▸ **Problem requirements**: Restate the material word for word and leave out anything that is a picture.
* BEGIN Collected material *
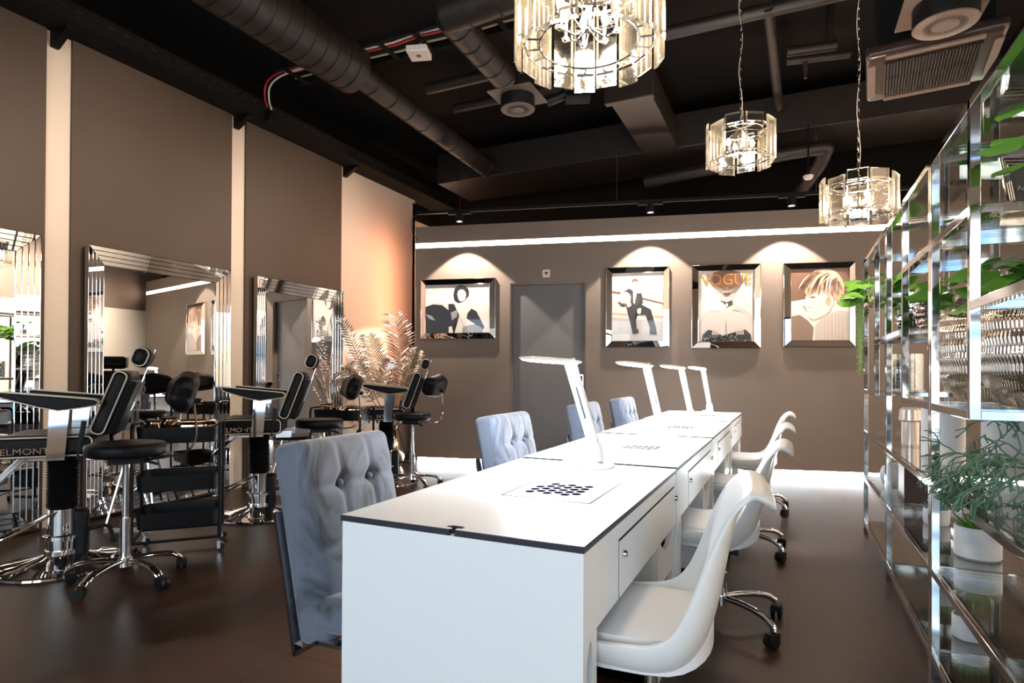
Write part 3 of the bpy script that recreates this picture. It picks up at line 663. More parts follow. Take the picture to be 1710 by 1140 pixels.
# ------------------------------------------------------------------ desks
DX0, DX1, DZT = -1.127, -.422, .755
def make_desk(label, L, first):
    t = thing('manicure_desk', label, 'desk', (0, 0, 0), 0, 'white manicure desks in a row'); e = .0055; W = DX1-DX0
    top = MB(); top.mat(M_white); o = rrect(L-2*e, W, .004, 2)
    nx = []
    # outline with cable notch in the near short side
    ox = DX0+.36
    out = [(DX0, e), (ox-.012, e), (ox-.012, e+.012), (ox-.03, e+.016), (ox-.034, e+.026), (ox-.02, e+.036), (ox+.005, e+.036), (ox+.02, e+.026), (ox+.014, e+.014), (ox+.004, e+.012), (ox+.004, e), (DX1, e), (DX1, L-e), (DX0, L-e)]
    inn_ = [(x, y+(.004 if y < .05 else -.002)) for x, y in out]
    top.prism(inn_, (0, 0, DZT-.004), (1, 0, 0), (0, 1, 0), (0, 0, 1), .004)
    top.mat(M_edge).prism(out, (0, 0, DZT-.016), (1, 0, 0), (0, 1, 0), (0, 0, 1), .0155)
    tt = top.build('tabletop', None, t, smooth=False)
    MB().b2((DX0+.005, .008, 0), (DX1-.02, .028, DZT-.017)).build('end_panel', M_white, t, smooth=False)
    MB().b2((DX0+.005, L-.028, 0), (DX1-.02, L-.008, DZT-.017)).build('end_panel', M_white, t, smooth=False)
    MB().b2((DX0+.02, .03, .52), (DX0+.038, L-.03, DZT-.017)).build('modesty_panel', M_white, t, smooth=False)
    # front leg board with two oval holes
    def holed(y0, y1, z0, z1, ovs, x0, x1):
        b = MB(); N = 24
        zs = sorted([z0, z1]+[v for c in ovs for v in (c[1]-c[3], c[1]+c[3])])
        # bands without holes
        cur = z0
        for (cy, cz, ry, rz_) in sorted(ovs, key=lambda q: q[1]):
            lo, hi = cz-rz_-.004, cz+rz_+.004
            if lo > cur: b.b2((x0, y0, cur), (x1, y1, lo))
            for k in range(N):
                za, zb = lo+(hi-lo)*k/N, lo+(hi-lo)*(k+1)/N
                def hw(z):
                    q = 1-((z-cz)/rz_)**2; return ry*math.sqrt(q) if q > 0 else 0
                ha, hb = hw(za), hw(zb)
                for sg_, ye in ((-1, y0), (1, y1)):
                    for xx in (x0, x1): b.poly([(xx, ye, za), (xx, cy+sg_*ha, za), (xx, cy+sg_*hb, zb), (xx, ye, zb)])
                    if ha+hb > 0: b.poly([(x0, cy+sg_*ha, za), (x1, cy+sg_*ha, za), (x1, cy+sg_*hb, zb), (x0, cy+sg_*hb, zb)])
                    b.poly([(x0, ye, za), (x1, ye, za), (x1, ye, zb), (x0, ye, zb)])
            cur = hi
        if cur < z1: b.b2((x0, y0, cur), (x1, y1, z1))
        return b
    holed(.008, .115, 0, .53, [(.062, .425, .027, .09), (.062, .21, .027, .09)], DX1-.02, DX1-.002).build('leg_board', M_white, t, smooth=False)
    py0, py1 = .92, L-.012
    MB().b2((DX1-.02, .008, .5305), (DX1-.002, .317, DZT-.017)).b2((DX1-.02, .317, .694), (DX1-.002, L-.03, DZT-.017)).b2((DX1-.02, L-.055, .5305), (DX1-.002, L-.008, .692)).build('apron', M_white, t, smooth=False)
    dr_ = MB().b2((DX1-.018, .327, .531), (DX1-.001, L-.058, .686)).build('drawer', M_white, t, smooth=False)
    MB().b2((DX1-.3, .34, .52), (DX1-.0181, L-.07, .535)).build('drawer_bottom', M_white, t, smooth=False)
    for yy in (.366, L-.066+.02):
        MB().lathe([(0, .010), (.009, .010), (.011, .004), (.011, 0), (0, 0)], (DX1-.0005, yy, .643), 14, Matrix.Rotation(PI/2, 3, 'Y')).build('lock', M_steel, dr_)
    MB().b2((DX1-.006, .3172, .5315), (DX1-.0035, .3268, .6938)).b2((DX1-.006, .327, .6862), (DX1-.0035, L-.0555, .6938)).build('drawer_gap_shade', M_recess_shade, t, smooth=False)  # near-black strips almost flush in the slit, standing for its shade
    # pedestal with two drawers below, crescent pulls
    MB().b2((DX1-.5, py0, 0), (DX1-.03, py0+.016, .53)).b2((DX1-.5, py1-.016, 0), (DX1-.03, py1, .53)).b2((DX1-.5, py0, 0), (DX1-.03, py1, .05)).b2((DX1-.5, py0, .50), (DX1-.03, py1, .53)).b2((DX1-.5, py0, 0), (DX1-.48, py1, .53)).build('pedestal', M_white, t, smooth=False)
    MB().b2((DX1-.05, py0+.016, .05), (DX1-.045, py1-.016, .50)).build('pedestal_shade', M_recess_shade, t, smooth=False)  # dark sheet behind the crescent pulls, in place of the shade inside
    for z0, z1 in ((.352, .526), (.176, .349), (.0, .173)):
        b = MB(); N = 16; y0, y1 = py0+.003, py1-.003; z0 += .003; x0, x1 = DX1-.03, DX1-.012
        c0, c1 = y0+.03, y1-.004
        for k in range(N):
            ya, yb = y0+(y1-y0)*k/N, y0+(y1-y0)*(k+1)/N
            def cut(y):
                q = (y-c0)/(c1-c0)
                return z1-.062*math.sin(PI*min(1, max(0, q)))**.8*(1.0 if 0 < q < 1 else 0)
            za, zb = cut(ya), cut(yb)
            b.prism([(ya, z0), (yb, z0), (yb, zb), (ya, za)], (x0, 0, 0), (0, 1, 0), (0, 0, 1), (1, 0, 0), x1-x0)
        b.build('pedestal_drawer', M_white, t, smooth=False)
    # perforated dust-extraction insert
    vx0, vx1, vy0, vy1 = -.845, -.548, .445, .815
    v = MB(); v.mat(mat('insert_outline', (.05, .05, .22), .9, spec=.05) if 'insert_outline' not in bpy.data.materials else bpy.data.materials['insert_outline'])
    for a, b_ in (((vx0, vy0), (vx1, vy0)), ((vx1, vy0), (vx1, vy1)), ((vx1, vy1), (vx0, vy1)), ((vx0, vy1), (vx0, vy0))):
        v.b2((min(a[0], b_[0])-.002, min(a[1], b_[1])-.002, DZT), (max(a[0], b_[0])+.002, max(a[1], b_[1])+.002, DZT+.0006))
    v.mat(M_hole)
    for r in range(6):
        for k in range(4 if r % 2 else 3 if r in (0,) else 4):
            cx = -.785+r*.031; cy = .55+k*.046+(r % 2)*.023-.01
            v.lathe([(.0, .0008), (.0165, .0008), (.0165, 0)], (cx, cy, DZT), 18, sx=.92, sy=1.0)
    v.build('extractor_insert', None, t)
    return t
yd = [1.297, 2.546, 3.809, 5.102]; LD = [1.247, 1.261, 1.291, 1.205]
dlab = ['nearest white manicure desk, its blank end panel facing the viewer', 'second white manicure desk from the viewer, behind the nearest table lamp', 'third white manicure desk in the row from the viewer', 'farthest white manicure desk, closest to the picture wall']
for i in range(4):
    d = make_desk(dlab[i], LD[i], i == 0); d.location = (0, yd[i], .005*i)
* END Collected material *
▸ **Written solution**:
Write part 3 of the bpy script that recreates this picture. It picks up at line 663. More parts follow. Take the picture to be 1710 by 1140 pixels.
# ------------------------------------------------------------------ desks
DX0, DX1, DZT = -1.127, -.422, .755
def make_desk(label, L, first):
    t = thing('manicure_desk', label, 'desk', (0, 0, 0), 0, 'white manicure desks in a row'); e = .0055; W = DX1-DX0
    top = MB(); top.mat(M_white); o = rrect(L-2*e, W, .004, 2)
    nx = []
    # outline with cable notch in the near short side
    ox = DX0+.36
    out = [(DX0, e), (ox-.012, e), (ox-.012, e+.012), (ox-.03, e+.016), (ox-.034, e+.026), (ox-.02, e+.036), (ox+.005, e+.036), (ox+.02, e+.026), (ox+.014, e+.014), (ox+.004, e+.012), (ox+.004, e), (DX1, e), (DX1, L-e), (DX0, L-e)]
    inn_ = [(x, y+(.004 if y < .05 else -.002)) for x, y in out]
    top.prism(inn_, (0, 0, DZT-.004), (1, 0, 0), (0, 1, 0), (0, 0, 1), .004)
    top.mat(M_edge).prism(out, (0, 0, DZT-.016), (1, 0, 0), (0, 1, 0), (0, 0, 1), .0155)
    tt = top.build('tabletop', None, t, smooth=False)
    MB().b2((DX0+.005, .008, 0), (DX1-.02, .028, DZT-.017)).build('end_panel', M_white, t, smooth=False)
    MB().b2((DX0+.005, L-.028, 0), (DX1-.02, L-.008, DZT-.017)).build('end_panel', M_white, t, smooth=False)
    MB().b2((DX0+.02, .03, .52), (DX0+.038, L-.03, DZT-.017)).build('modesty_panel', M_white, t, smooth=False)
    # front leg board with two oval holes
    def holed(y0, y1, z0, z1, ovs, x0, x1):
        b = MB(); N = 24
        zs = sorted([z0, z1]+[v for c in ovs for v in (c[1]-c[3], c[1]+c[3])])
        # bands without holes
        cur = z0
        for (cy, cz, ry, rz_) in sorted(ovs, key=lambda q: q[1]):
            lo, hi = cz-rz_-.004, cz+rz_+.004
            if lo > cur: b.b2((x0, y0, cur), (x1, y1, lo))
            for k in range(N):
                za, zb = lo+(hi-lo)*k/N, lo+(hi-lo)*(k+1)/N
                def hw(z):
                    q = 1-((z-cz)/rz_)**2; return ry*math.sqrt(q) if q > 0 else 0
                ha, hb = hw(za), hw(zb)
                for sg_, ye in ((-1, y0), (1, y1)):
                    for xx in (x0, x1): b.poly([(xx, ye, za), (xx, cy+sg_*ha, za), (xx, cy+sg_*hb, zb), (xx, ye, zb)])
                    if ha+hb > 0: b.poly([(x0, cy+sg_*ha, za), (x1, cy+sg_*ha, za), (x1, cy+sg_*hb, zb), (x0, cy+sg_*hb, zb)])
                    b.poly([(x0, ye, za), (x1, ye, za), (x1, ye, zb), (x0, ye, zb)])
            cur = hi
        if cur < z1: b.b2((x0, y0, cur), (x1, y1, z1))
        return b
    holed(.008, .115, 0, .53, [(.062, .425, .027, .09), (.062, .21, .027, .09)], DX1-.02, DX1-.002).build('leg_board', M_white, t, smooth=False)
    py0, py1 = .92, L-.012
    MB().b2((DX1-.02, .008, .5305), (DX1-.002, .317, DZT-.017)).b2((DX1-.02, .317, .694), (DX1-.002, L-.03, DZT-.017)).b2((DX1-.02, L-.055, .5305), (DX1-.002, L-.008, .692)).build('apron', M_white, t, smooth=False)
    dr_ = MB().b2((DX1-.018, .327, .531), (DX1-.001, L-.058, .686)).build('drawer', M_white, t, smooth=False)
    MB().b2((DX1-.3, .34, .52), (DX1-.0181, L-.07, .535)).build('drawer_bottom', M_white, t, smooth=False)
    for yy in (.366, L-.066+.02):
        MB().lathe([(0, .010), (.009, .010), (.011, .004), (.011, 0), (0, 0)], (DX1-.0005, yy, .643), 14, Matrix.Rotation(PI/2, 3, 'Y')).build('lock', M_steel, dr_)
    MB().b2((DX1-.006, .3172, .5315), (DX1-.0035, .3268, .6938)).b2((DX1-.006, .327, .6862), (DX1-.0035, L-.0555, .6938)).build('drawer_gap_shade', M_recess_shade, t, smooth=False)  # near-black strips almost flush in the slit, standing for its shade
    # pedestal with two drawers below, crescent pulls
    MB().b2((DX1-.5, py0, 0), (DX1-.03, py0+.016, .53)).b2((DX1-.5, py1-.016, 0), (DX1-.03, py1, .53)).b2((DX1-.5, py0, 0), (DX1-.03, py1, .05)).b2((DX1-.5, py0, .50), (DX1-.03, py1, .53)).b2((DX1-.5, py0, 0), (DX1-.48, py1, .53)).build('pedestal', M_white, t, smooth=False)
    MB().b2((DX1-.05, py0+.016, .05), (DX1-.045, py1-.016, .50)).build('pedestal_shade', M_recess_shade, t, smooth=False)  # dark sheet behind the crescent pulls, in place of the shade inside
    for z0, z1 in ((.352, .526), (.176, .349), (.0, .173)):
        b = MB(); N = 16; y0, y1 = py0+.003, py1-.003; z0 += .003; x0, x1 = DX1-.03, DX1-.012
        c0, c1 = y0+.03, y1-.004
        for k in range(N):
            ya, yb = y0+(y1-y0)*k/N, y0+(y1-y0)*(k+1)/N
            def cut(y):
                q = (y-c0)/(c1-c0)
                return z1-.062*math.sin(PI*min(1, max(0, q)))**.8*(1.0 if 0 < q < 1 else 0)
            za, zb = cut(ya), cut(yb)
            b.prism([(ya, z0), (yb, z0), (yb, zb), (ya, za)], (x0, 0, 0), (0, 1, 0), (0, 0, 1), (1, 0, 0), x1-x0)
        b.build('pedestal_drawer', M_white, t, smooth=False)
    # perforated dust-extraction insert
    vx0, vx1, vy0, vy1 = -.845, -.548, .445, .815
    v = MB(); v.mat(mat('insert_outline', (.05, .05, .22), .9, spec=.05) if 'insert_outline' not in bpy.data.materials else bpy.data.materials['insert_outline'])
    for a, b_ in (((vx0, vy0), (vx1, vy0)), ((vx1, vy0), (vx1, vy1)), ((vx1, vy1), (vx0, vy1)), ((vx0, vy1), (vx0, vy0))):
        v.b2((min(a[0], b_[0])-.002, min(a[1], b_[1])-.002, DZT), (max(a[0], b_[0])+.002, max(a[1], b_[1])+.002, DZT+.0006))
    v.mat(M_hole)
    for r in range(6):
        for k in range(4 if r % 2 else 3 if r in (0,) else 4):
            cx = -.785+r*.031; cy = .55+k*.046+(r % 2)*.023-.01
            v.lathe([(.0, .0008), (.0165, .0008), (.0165, 0)], (cx, cy, DZT), 18, sx=.92, sy=1.0)
    v.build('extractor_insert', None, t)
    return t
yd = [1.297, 2.546, 3.809, 5.102]; LD = [1.247, 1.261, 1.291, 1.205]
dlab = ['nearest white manicure desk, its blank end panel facing the viewer', 'second white manicure desk from the viewer, behind the nearest table lamp', 'third white manicure desk in the row from the viewer', 'farthest white manicure desk, closest to the picture wall']
for i in range(4):
    d = make_desk(dlab[i], LD[i], i == 0); d.location = (0, yd[i], .005*i)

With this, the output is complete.